The U.S. Federal Reserve has set monetary policy to where it can deliver on its 2-per-cent inflation goal and there is scope to raise rates slightly over the next few years if the economy continues to expand, Chicago Fed president Charles Evans said on Tuesday.

The Fed has cut rates twice this year as U.S. businesses were hit by rising trade tensions with China, political risk including Britain’s chaotic divorce from the European Union, and weakening economic growth in Germany and elsewhere.

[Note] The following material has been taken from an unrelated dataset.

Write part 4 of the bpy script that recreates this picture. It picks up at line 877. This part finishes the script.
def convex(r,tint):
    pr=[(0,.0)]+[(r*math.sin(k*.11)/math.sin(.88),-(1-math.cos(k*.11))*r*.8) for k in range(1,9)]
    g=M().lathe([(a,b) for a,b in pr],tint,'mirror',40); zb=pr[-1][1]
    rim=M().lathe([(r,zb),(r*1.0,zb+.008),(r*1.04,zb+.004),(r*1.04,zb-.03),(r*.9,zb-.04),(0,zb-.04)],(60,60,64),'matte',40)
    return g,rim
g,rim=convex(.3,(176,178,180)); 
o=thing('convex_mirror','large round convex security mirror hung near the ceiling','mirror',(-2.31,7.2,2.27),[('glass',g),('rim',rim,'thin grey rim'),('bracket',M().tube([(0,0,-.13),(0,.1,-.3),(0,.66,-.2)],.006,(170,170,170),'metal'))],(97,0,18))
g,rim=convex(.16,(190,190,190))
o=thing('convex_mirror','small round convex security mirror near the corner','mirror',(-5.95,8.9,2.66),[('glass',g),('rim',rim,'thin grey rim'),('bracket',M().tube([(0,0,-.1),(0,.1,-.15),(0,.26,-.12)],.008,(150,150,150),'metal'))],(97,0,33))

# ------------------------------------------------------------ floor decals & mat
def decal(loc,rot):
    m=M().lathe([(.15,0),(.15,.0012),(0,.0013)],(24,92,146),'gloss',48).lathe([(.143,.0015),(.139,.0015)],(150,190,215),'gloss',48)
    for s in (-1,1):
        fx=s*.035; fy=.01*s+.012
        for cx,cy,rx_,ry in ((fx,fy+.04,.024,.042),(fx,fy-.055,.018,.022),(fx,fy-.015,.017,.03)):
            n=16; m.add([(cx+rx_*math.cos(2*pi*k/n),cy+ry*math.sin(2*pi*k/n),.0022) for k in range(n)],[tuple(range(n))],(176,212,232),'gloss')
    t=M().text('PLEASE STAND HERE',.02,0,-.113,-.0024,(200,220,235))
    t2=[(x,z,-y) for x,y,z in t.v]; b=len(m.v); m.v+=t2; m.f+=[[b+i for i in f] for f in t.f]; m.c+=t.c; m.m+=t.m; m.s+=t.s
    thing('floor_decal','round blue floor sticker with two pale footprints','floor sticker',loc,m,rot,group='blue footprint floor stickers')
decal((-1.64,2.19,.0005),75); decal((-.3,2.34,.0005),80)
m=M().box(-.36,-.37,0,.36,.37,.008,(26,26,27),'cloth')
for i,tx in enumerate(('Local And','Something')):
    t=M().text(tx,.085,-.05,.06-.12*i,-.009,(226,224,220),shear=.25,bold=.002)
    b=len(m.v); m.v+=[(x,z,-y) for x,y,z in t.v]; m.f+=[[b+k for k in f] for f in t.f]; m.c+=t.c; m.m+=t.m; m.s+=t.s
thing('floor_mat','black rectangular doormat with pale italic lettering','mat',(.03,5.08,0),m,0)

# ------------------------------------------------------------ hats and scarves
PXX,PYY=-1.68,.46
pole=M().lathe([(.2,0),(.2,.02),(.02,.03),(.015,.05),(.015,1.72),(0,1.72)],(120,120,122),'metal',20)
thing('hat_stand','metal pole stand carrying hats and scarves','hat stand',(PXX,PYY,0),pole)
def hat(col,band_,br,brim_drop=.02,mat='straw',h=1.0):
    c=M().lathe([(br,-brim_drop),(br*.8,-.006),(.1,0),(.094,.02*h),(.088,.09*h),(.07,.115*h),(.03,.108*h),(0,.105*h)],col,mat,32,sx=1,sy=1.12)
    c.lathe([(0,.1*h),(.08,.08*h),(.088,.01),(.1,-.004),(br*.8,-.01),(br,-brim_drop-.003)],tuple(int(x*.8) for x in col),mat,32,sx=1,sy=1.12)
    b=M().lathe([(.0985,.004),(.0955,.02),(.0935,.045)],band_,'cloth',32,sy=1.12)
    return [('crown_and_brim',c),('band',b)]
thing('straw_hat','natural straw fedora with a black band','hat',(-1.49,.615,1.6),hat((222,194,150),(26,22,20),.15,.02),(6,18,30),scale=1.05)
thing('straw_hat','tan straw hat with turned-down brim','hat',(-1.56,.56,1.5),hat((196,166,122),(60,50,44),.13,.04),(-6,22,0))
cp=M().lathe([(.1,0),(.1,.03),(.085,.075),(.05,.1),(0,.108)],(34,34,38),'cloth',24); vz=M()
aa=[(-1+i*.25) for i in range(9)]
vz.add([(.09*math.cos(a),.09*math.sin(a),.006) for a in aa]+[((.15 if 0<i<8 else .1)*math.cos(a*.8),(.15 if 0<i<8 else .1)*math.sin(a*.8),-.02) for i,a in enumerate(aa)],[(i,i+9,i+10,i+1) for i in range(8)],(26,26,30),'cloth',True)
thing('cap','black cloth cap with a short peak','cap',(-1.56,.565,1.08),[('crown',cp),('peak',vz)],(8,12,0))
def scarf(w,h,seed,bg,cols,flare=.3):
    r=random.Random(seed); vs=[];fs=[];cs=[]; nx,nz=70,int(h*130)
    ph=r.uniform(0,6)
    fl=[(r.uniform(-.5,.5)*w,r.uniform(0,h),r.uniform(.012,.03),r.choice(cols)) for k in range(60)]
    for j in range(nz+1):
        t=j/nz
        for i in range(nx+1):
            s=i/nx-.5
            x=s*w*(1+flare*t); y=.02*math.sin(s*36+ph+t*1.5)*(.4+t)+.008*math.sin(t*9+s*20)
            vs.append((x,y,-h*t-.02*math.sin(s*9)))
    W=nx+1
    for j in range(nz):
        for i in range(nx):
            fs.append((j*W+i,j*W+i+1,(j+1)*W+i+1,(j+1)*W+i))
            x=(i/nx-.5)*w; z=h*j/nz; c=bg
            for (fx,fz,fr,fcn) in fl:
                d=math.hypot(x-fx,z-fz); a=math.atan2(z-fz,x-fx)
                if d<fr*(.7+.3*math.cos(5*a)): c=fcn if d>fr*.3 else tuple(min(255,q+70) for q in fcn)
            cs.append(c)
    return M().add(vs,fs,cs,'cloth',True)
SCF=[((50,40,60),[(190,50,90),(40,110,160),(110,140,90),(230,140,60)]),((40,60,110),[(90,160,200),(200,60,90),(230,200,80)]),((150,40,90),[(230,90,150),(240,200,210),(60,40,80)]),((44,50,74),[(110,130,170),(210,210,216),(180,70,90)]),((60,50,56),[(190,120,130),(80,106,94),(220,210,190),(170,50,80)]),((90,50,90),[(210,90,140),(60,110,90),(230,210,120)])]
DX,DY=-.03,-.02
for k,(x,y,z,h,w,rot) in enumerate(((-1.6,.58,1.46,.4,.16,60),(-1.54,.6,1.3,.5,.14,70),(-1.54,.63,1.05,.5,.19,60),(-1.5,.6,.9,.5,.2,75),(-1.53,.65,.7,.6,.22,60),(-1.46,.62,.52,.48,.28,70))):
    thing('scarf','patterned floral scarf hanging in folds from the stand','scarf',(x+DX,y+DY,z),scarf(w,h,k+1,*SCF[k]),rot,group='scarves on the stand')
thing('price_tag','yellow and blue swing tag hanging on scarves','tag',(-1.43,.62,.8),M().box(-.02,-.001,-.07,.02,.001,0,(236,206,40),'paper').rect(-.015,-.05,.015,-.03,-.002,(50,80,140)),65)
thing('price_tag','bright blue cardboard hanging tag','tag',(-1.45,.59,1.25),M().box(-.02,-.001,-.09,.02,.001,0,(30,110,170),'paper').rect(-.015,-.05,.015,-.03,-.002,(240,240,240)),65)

Mr. Evans said this was setting inflation on course to accelerate to 2.2 per cent by 2021 while the U.S. economy would continue to expand according to its long-term trend, creating leeway to raise the Fed’s key interest rate over the next few years.

“In that environment I have the Federal Funds Rate inching up a little bit through the end of our forecast period,” Mr. Evans told reporters in Frankfurt.

This would leave the benchmark “just a little bit below what I think is the neutral [rate].”

Fed chair Jerome Powell said recent rate cuts represented a “mid-cycle adjustment” to policy designed to sustain the expansion.

Although some Fed policy-makers believe more rate cuts will still be needed, Mr. Evans endorsed Mr. Powell’s view on Tuesday.

“I concluded that the situation called for us to cut policy rates 50 to 75 basis points below the long-run neutral rate and then leave policy on hold for a time,” Mr. Evans said in a speech at a regional office of Germany’s central bank.

He, like many of his colleagues, had as recently as December thought that with unemployment near 50-year lows, the Fed could raise rates to above 3 per cent this year and still hit its 2-percent inflation goal.

The Fed’s July and September rate cuts brought the Fed’s target range for overnight borrowing costs to 1.75 per cent to 2 per cent, below the 2.5 per cent that most Fed policy-makers view as “neutral” in a healthy economy.

Mr. Evans also suggested that letting inflation modestly overrun 2 per cent for some time “would not be a policy error” in the face of falling inflation expectations by businesses and households.

Pushing back against President Donald Trump’s calls for the U.S. central bank to slash rates to zero or below, Evans Mr. emphasized the limits of Fed policy. Lowering rates, he said, cannot do much to boost the underlying growth potential of the economy amid “today’s uncertain and hostile trade climate.”